Malem minggu, aye pergi ke bioskop. Bergandengan, ame pacar nonton koboi. Beli karcis, tau-tau keabisan. Jage gengsi, terpakse beli catutan. Aduh emak asiknye. Nonton dua-duaan. Kaye nyonye dan tuan di gedongan. Mau beli minuman. Kantong kosong glondangan. Malu ame tunangan kebingungan..." (lirik lagu "Nonton Bioskop", Benyamin Suaeb).
Lagu ciptaan Benyamin sekitar tahun 1967 ini seolah menggambarkan bioskop kelas bawah. Bagi yang uangnya pas-pasan, cerita film bukanlah utama. Bertemu teman, membeli "mimpi" dua jam yang ditawarkan film, hingga istirahat dari rutinitas kerja tampaknya menjadi hal penting. Seperti cerita Edi awal tahun 1980-an. Pemuda asal Pekalongan, yang Minggu siang itu bersama ratusan orang lainnya menonton film Balada Dua Jagoan (garapan Fritz G Schadt) di Bioskop Puncak Jaya, samping Jembatan Tanah Abang. Dengan harga tiket Rp 150, Edi seminggu sekali bisa santai dari rutinitas membantu orangtuanya berjualan nasi di Pasar Tanah Abang. Kondisi di dalam bioskop riuh rendah oleh suara penonton meski film sudah diputar. Saat adegannya seru, tepuk tangan dan siulan penonton terdengar mengalahkan suara film. Kursi penontonnya berbentuk bangku panjang, tanpa nomor. Jika tidak kebagian tempat harus rela berdiri. Edi senang nonton di sini karena "senterannya" (lampu sorot proyektor) terang.

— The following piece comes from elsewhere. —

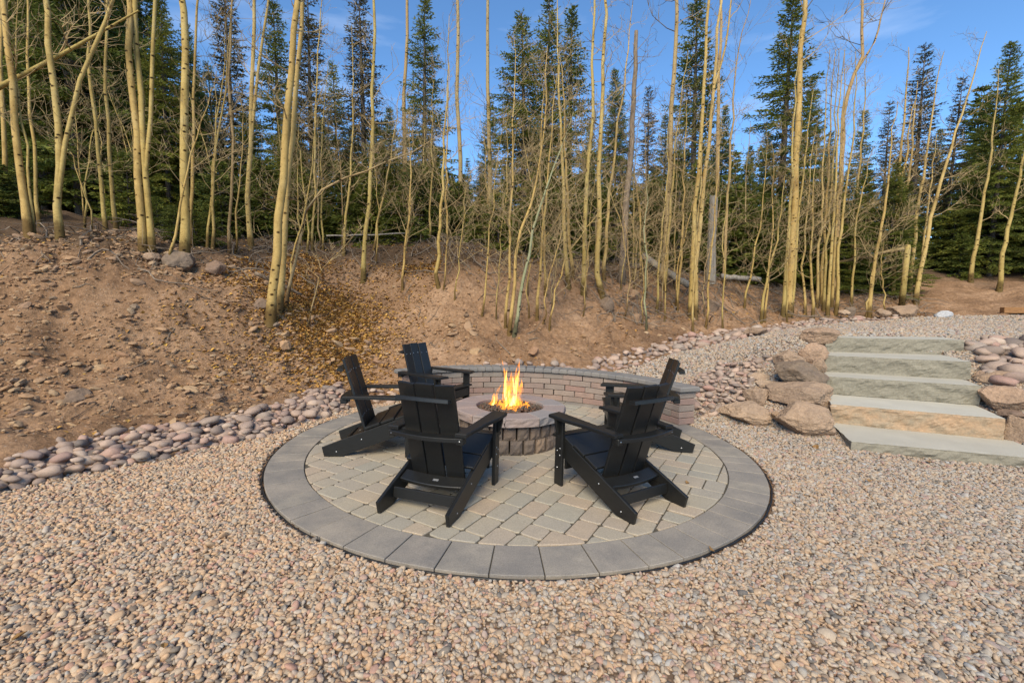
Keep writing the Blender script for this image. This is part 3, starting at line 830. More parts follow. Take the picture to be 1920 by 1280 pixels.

Berbagai usaha ditempuh pengusaha bioskop untuk menjaring orang menonton. Lawalata, Manajer Bioskop Mega, mengkhususkan memutar film Barat dan tiga hari sekali mengganti film. Di bioskop pertama di Rawamangun, Jakarta, yang berdiri sejak tahun 1968 itu, Lawalata menyiapkan 536 kursi dengan harga tiket Rp 350. Tersedianya tempat parkir motor juga menjadi daya tarik penonton, seperti di Puncak Jaya. Di kota Buntok, Kalimantan Tengah, Haryanto mengubah sebuah tongkang berukuran 7 meter x 35 meter menjadi bioskop terapung, Barito Theatre, yang melayani warga desa sepanjang Sungai Barito. Setiap malam, dua judul film diputar, bergantian film India, Barat, dan Indonesia. Dengan harga tiket Rp 600-Rp 700, semua kursi yang berjumlah 300 buah selalu penuh saat film dang dut.
Namun, tidak semua fasilitas yang nyaman membuat penonton senang. Jok kursi empuk di Bioskop Mega malah disobek-sobek. Saat diganti dengan jok besi, tempelan permen karet sering didapati di situ. Ketika ruang WC dibuat bagus, jarang ada yang masuk. Mereka lebih senang buang air kecil sembarangan di luar bioskop. Lain lagi di Bioskop Wijaya, Jakarta Utara. Saat memutar film India berjudul Waqt Ki Deewar yang dibintangi Jeetendra, filmnya putus cukup lama. Penonton mengamuk, melempar dan membantingi kursi. Menghindari kejadian serupa, kursi-kursi penonton pun disatukan dengan dipaku agar tidak mudah diangkat.